During the last couple of weeks, I have been associated with the brainstorming around how best to manage Hazardous Waste or Material (HazMat) for a major US retailer. The client management team is focused on having a solution that covers HazMat of all kinds across the enterprise since that is the core KPI of the department. Most of our initial discussions have been around two threads:
1. Understanding our Point of View on Reverse Logistics (RL) since HazMat typically need to flow in the opposite direction of the regular product supply chain flow
2. Figuring out whether SAP EHS solution is the best bet versus IBM Sterling Commerce RL capability and IBM Maximo's work management capability.
Personally, I wasn't too keen on going for either of these approaches.

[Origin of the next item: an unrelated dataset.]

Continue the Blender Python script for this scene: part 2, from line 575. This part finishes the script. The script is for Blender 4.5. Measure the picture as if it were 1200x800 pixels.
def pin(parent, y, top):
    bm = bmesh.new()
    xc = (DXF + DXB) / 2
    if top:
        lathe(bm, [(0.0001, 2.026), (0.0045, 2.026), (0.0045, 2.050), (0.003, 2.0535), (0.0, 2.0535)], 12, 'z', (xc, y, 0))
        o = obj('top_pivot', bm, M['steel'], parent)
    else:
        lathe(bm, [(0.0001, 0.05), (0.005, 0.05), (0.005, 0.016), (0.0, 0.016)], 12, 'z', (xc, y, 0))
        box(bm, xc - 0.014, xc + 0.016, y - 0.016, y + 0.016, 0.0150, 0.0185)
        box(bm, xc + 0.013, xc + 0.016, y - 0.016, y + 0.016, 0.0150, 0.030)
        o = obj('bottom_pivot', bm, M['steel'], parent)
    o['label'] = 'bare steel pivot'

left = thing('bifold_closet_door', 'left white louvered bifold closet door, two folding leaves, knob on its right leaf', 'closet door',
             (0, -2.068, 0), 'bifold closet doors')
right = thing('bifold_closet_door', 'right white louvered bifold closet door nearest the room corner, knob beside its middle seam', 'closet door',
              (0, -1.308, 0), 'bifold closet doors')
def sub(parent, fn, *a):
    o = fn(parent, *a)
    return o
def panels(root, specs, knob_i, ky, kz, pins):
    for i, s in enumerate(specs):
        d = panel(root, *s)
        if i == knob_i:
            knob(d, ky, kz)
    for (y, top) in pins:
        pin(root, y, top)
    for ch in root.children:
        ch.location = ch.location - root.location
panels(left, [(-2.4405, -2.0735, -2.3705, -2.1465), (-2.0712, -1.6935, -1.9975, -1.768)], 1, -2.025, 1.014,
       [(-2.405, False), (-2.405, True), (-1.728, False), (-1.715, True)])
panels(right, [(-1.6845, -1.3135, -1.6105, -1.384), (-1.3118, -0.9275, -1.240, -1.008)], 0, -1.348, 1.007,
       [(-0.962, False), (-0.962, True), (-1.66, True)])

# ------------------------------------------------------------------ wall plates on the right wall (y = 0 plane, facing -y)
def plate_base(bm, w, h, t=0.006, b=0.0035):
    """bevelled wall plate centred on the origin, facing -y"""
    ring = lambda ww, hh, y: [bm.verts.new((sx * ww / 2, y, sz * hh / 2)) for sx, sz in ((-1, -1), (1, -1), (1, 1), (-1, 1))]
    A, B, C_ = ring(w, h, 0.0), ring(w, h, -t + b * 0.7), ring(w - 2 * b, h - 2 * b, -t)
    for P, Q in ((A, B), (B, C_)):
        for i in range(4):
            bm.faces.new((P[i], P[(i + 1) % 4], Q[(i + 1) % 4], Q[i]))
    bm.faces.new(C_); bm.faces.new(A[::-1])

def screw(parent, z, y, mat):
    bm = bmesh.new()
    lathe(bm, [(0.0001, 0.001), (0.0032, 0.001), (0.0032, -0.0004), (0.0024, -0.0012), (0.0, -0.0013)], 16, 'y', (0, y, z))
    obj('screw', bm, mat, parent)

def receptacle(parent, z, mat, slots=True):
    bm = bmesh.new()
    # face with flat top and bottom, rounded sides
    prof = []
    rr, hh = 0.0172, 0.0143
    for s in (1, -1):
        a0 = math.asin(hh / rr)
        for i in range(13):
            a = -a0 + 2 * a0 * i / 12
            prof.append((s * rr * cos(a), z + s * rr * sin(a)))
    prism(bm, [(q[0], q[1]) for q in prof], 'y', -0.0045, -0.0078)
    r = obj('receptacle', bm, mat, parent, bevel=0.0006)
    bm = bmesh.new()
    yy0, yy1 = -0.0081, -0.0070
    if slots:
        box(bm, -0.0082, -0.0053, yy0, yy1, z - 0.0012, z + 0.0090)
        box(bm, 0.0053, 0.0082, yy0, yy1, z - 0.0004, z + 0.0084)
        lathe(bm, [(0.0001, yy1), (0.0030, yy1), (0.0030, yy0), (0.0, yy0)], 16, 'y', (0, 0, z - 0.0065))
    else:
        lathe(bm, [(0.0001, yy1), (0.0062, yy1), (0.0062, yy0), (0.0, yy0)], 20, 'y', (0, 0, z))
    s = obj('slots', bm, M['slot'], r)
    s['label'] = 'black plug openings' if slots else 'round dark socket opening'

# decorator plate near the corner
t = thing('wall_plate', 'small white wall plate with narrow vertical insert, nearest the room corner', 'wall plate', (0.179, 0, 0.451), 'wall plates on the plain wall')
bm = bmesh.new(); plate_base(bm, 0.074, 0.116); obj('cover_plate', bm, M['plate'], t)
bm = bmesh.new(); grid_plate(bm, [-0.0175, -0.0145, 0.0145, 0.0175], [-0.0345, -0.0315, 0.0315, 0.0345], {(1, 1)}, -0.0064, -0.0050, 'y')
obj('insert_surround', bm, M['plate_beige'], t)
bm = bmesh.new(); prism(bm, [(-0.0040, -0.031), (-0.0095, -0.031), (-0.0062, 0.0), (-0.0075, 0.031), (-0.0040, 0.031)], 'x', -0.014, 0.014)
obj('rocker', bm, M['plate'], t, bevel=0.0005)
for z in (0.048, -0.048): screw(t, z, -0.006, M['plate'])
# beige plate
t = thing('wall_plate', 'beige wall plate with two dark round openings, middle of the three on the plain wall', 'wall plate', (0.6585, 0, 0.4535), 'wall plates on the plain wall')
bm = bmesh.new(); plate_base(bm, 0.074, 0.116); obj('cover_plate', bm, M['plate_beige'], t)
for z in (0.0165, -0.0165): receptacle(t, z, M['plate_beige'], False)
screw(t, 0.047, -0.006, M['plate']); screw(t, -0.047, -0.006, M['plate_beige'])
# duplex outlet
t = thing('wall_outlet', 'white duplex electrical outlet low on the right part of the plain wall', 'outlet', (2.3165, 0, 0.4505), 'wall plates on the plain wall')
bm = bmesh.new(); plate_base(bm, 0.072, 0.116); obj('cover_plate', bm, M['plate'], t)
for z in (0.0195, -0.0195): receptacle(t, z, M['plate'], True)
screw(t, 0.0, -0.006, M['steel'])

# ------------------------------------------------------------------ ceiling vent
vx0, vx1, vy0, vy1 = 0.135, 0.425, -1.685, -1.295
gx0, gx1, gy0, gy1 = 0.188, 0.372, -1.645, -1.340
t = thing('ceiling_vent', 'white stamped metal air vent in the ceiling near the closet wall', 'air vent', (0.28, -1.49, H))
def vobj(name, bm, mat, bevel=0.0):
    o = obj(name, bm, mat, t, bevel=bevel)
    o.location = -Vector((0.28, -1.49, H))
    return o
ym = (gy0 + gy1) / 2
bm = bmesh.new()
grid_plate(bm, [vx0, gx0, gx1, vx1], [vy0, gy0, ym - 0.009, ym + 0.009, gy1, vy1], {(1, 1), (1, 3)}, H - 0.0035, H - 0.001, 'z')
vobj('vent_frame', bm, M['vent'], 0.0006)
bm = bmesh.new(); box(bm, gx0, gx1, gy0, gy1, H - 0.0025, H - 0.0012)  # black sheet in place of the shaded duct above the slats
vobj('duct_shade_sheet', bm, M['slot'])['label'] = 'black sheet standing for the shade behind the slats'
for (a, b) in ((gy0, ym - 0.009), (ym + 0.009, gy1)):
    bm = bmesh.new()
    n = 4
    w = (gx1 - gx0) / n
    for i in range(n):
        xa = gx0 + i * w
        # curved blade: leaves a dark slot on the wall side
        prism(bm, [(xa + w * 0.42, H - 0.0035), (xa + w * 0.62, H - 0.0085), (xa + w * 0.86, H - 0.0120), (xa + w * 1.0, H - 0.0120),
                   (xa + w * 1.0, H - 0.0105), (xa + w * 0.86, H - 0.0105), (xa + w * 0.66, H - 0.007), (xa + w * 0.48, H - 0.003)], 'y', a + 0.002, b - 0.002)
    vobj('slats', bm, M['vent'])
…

For me, the fundamental question was neither RL as a functional domain nor the three competing product offerings in question, but that of who are the people using HazMat and when/where do they use it. Broadly, this meant classifying HazMat occurrences into two buckets:
1. HazMat coming out of core supply chain operations at various stages triggered by product returns via multiple combinations like (a) returning entity - customer returns or vendor returns (b) disposition type - product returned via backhaul or handled via one of the authorized disposition mechanisms for that SKU (c) Damages during receipt in the inbound PO-processing cycle at the warehouses.
2. Hazardous consumables being used during Facilities Management (FM) activities. The work orders being executed as part of a typical FM task can involve something like a corrosive floor cleaner (acid) which would need to be tracked as part of consumables request pertaining to that specific work order.

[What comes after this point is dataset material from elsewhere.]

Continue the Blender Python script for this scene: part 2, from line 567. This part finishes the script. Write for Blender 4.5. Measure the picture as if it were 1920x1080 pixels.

If I place the user group or department up in the front, then what this means is that the customer service representative accepting a return or maintenance personnel cleaning that messy floor already has a system in which they do their day-to-day operations. This is where I would advice any HazMat information to be captured as this means lesser change management burden, reduced user angst, more accurate data being collected and consequently, improved tracking and audit of HazMat. Having a one-size-fits-all department-driven design launching a new system/application could well mean the opposite of all these.

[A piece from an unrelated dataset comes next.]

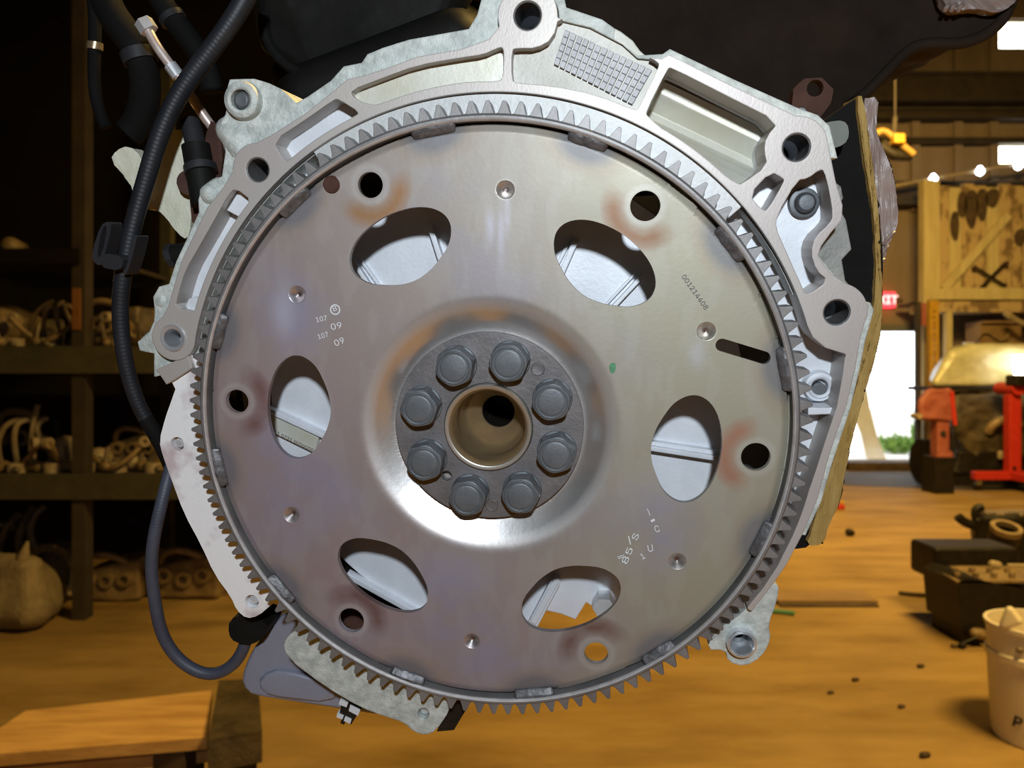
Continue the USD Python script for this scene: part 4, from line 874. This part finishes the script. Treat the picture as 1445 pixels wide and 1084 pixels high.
eb.add('shadow_gap', ext(LineString([P2(905, 641, YR), P2(1015, 656, YR)]).buffer(.0017, cap_style='flat'), YR - .0004, YR + .002), 'dark_void') if False else None
eb.add('seal_housing', ext(poly([(383, 584), (450, 618), (444, 640), (383, 610)], .042, 0), .042, .050), 'oily_aluminium')
a, b = P(385, 610, .0415), P(445, 639, .0415); d = (b - a); Lh = np.linalg.norm(d); d /= Lh; e = np.array([-d[2], 0, d[0]])
m = meshkit.text_mesh('E 1 0721 00000001', .0018, .0006); vv = m.vertices * [Lh / m.extents[0], 1, 1]
eb.add('cast_lettering', trimesh.Trimesh(a + vv[:, :1] * d + vv[:, 1:2] * e + np.stack([0 * vv[:, 2], -vv[:, 2], 0 * vv[:, 2]], 1), m.faces, process=False), 'machined_aluminium', smooth=False)
eb.add('bearing_bolt', tri(man(ext(Polygon([at(.0062, j * PI / 3) for j in range(6)]), .034, YR)).translate((P2(852, 852, .040)[0], 0, P2(852, 852, .040)[1]))), 'bright_steel')
eb.add('strut', ext(LineString([P2(784, 820, .042), P2(748, 888, .042)]).buffer(.0028), .040, .055), 'cast_aluminium')
bp_ = circ(.159, 120).difference(circ(.112, 96)).difference(Polygon([(0, 0)] + [at(.3, a) for a in np.radians(np.linspace(-103, -26, 30))]))
eb.add('rear_plate', ext(bp_.difference(bores), .0602, .066), 'rubber')
# crankcase and heads behind
cc = Polygon([(-.150, -.02), (-.155, .05), (-.12, .07), (-.08, .105), (.10, .115), (.15, .08), (.16, .0), (.12, -.072), (.06, -.078), (-.02, -.082), (-.10, -.06)])
eb.add('crankcase', ext(cc.difference(circ(.0405)), .0525, .44), 'dark_aluminium')
for sx in (-1, 1):
    for k in range(3): eb.add('side_rib', bx(.152 * sx - .006, .152 * sx + .006, .09 + k * .11, .10 + k * .11, .0, .10), 'dark_aluminium')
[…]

The first phase is currently being planned for Retail items, which makes it more RL-oriented than consumables used during FM tasks. That means

  • enhancing existing OMS and WMS functions to capture HazMat
  • processing blind/non-blind orders better, with better linkages to original sales order
  • having more relevant and detailed disposition codes
  • implementing alert management functionality triggering management personnel about the presence of such products returned/damaged
  • product vendors or 3rd party providers taking the material away from premises subscribing to these process flows and so on.

If the systems can be built to prompt the right levels of safety measures to be taken as the transaction happens, that would be of real discernible value to the frontline employee handling the HazMat. If the reporting engine can be enhanced to classify, slice/dice HazMat data in terms of SKUs, damages vs returns, return to vendor vs disposition managed by the retailer and so on, that would keep the compliance hawks happy as well.

Net-net, we need a thought process that weaves in HazMat as part of the regular supply chain (or maintenance) processes, helping the handlers use the same systems they were using and then building in supply chain analytics (near real-time and data warehouse driven) at the back-end around those transactions that had some presence of HazMat in them. Treating HazMat as a product attribute which triggers certain behavior would result in a much simpler supply chain with all the required capabilities than giving it a life all of its own.